Developer consideration: Applications relying on Session should implement application-level delivery confirmation:
# Session messenger reliable delivery pattern
def send_with_confirmation(contact_id, message, timeout=300):
"""
Send message and wait for delivery confirmation
Implements application-level reliability
"""
# Send message through Session
message_id = session_client.send_message(contact_id, message)
# Wait for receipt confirmation
for attempt in range(timeout // 5):
if session_client.is_delivered(message_id):
return True
time.sleep(5)
# Timeout: message may still deliver later
return False
Key Rotation and Forward Secrecy
Session uses the Signal Protocol for content encryption, which provides perfect forward secrecy at the message level. However, the metadata about who’s communicating persists:
- Content: Protected by Signal Protocol PFS
- Metadata (who, when): Partially protected by onion routing
This asymmetry matters for long-term adversaries. An adversary who captures encrypted blobs from the network cannot decrypt them later, even if they compromise keys. However, they can correlate timing patterns from captured traffic long after the fact.
Comparative Threat Model Analysis
| Adversary Capability | Signal | Session | Jami |
|---|---|---|---|
| See IP addresses | Yes (servers) | Partial (entry node) | No (fully P2P) |
| See sender-recipient link | Yes | No | No |
| See message timing | Yes | Partial | Partial |
| Metadata persistence on servers | Yes (metadata) | No | No |
| Scalability for millions | Good | Good | Limited |
| Hardware requirements | Low | Low-Medium | Medium-High |
Signal wins on ubiquity and user experience. Session better for metadata protection. Jami better for decentralization principles but worse for usability and scalability.

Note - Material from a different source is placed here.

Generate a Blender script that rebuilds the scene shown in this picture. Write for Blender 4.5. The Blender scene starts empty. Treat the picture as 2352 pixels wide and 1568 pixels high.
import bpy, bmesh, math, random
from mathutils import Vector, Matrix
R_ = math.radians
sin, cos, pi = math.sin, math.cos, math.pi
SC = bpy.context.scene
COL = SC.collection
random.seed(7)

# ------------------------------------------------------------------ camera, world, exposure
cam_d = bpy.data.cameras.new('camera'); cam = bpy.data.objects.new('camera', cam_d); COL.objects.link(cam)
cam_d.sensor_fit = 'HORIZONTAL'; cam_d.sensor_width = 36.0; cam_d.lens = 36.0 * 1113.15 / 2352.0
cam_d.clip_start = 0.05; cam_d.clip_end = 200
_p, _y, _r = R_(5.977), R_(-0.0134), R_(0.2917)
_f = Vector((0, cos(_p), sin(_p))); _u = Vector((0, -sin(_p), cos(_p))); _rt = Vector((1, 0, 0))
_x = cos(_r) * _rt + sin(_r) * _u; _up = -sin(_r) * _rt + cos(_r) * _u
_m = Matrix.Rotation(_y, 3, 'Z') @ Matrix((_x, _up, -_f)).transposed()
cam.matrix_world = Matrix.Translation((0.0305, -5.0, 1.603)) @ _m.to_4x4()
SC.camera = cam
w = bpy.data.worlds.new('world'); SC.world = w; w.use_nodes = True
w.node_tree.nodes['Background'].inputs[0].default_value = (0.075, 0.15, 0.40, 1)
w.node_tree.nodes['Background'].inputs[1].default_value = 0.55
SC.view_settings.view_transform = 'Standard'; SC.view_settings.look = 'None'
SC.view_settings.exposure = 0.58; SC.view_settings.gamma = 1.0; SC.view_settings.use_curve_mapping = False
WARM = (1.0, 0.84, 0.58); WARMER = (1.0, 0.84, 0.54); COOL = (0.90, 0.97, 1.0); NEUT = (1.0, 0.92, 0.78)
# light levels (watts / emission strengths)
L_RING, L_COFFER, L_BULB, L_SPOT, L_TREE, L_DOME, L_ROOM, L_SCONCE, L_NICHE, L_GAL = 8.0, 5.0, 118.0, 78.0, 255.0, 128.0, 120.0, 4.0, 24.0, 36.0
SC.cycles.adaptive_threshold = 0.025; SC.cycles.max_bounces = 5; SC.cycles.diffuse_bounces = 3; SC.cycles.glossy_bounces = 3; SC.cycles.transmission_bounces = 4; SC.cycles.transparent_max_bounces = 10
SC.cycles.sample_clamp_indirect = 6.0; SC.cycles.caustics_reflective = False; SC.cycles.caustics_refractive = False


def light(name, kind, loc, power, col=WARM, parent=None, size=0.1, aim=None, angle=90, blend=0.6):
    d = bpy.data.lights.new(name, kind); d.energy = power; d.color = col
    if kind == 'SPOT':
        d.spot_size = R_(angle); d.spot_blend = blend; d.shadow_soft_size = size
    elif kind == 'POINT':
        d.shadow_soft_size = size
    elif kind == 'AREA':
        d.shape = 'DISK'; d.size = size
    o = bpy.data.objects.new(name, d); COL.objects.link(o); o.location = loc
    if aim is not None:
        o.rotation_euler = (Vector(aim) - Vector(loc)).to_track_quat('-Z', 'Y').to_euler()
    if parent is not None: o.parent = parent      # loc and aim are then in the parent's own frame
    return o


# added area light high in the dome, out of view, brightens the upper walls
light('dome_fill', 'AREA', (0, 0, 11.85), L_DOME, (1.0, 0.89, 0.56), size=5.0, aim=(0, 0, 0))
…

Deployment in Hostile Environments
For journalists, activists, and dissidents in hostile countries:
Session advantages:
- No phone number requirement (no SIM registration risks)
- Metadata protection without Tor overhead
- Works over standard internet connections without VPN
Session limitations:
- ISP can see you’re using it
- Slower delivery than centralized systems
- No group messaging support without trust
Practical setup for at-risk users:
# Install Session from trusted source
# Use Tor bridge or VPN to mask ISP awareness of Session usage
# Create account with random Jami-style ID (not phone)
# Verification process
# 1. Exchange Session IDs through separate trusted channel
# 2. Send test message
# 3. Verify delivery in expected timeframe
# For sensitive communications:
# Combine with Tor for additional network-level protection
# Run on dedicated device
# Keep Session in isolated container (Whonix, Qubes)
Performance Benchmarks
Real-world Session performance metrics:
Desktop Client (Linux, macOS, Windows):
- Message delivery: 2-5 seconds (good connectivity)
- Memory usage: 150-300 MB
- CPU: < 5% at rest
- CPU: 10-15% during active messaging
Mobile (Android, iOS):
- Battery drain: Comparable to Signal
- Data usage: Slightly higher than Signal (routing overhead)
- Delivery: 3-10 seconds typical
Bottlenecks:
- Service Node availability affects delivery speed
- Network quality impacts more than Signal
- Relay node selection can introduce variable latency
Future Development Roadmap
Session’s development priorities (as of 2026):
- Group messaging: Moving toward true metadata-protected groups
- Performance optimization: Reducing message latency
- Platform support: Expanding beyond Android/iOS/Desktop
- Integration: Building APIs for other applications
These improvements address current limitations while maintaining core metadata protection principles.